Just take a look at how YouTube Premium is doing, many creators report that their premium revenue vastly outpaces ad-supported viewers on a per-view basis.
If the revenue doesn't make sense, then you could supplement the revenue with ads for users who exceed a soft cap, or have tiered subscriptions. Something like a basic (1k articles per month)ad-supported subscription for $4, basic ad-free for $6, and unlimited ad-free for $10.
My local newspaper charges $1/4-weeks for N months, then rockets to $30/4-weeks after (and it still has ads and an absurd number of trackers!). There are 13 4-week spans in a year, rather than the usual 12 months everyone else prices on.
If you try to cancel online they give you repeat offers to temporarily lower the price back to $4/mo (until recently you couldn't cancel online at all).
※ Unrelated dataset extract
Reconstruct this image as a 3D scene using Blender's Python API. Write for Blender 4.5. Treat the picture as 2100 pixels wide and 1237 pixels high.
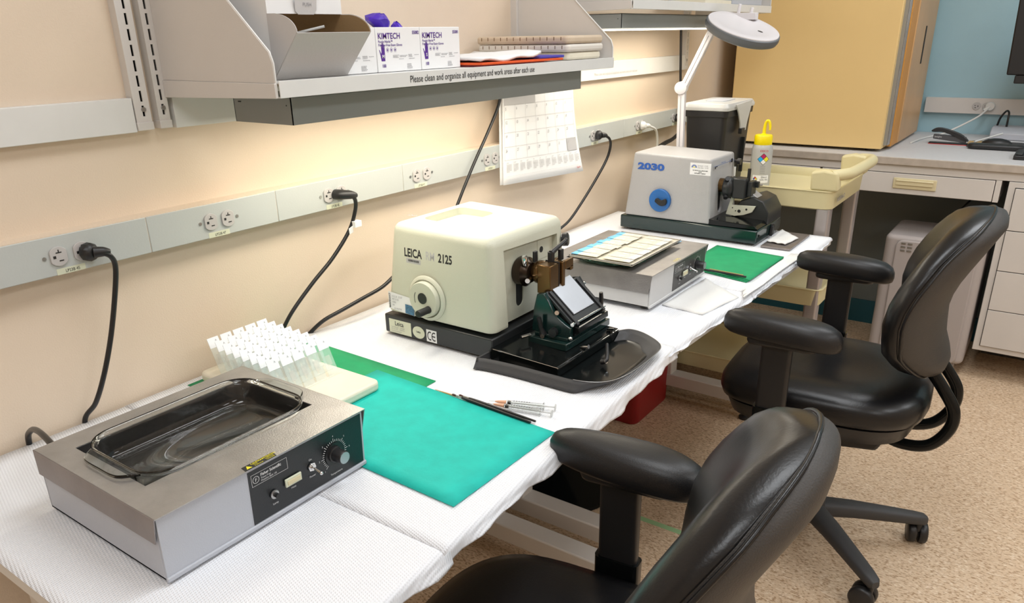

If they just charged $5/mo forever and removed ads for it, I'd probably subscribe perpetually... but instead I don't even bother with their nonsense and use a combination of archive.is and reader mode to steal it. I can get 1/3 of their content online free anyway from AP News directly.
I think about Steam a lot -- piracy goes down tremendously when it's easier and better to just not pirate games.
Edit: Microtransactions as in micropayments.
I assume you mean micro payments?
Since the dawn of a more commercial internet (80's?) this has been pointed out as the holy grail, for example to replace ads and newspaper subscriptions. So how do you think this could now materialize? In general I think individual financial transactions are getting more expensive, making micro payments even more unlikely then ever before.
I would subscribe to a local news provider but I see no reason to ever subscribe to a national news outlet.
[1] https://gitflic.ru/user/magnolia1234
[2] https://gitflic.ru/project/magnolia1234/bypass-paywalls-fire...
Anything public and online is accesible. These guys just motivated a bunch of other people to build more tools to fuck with paywalls.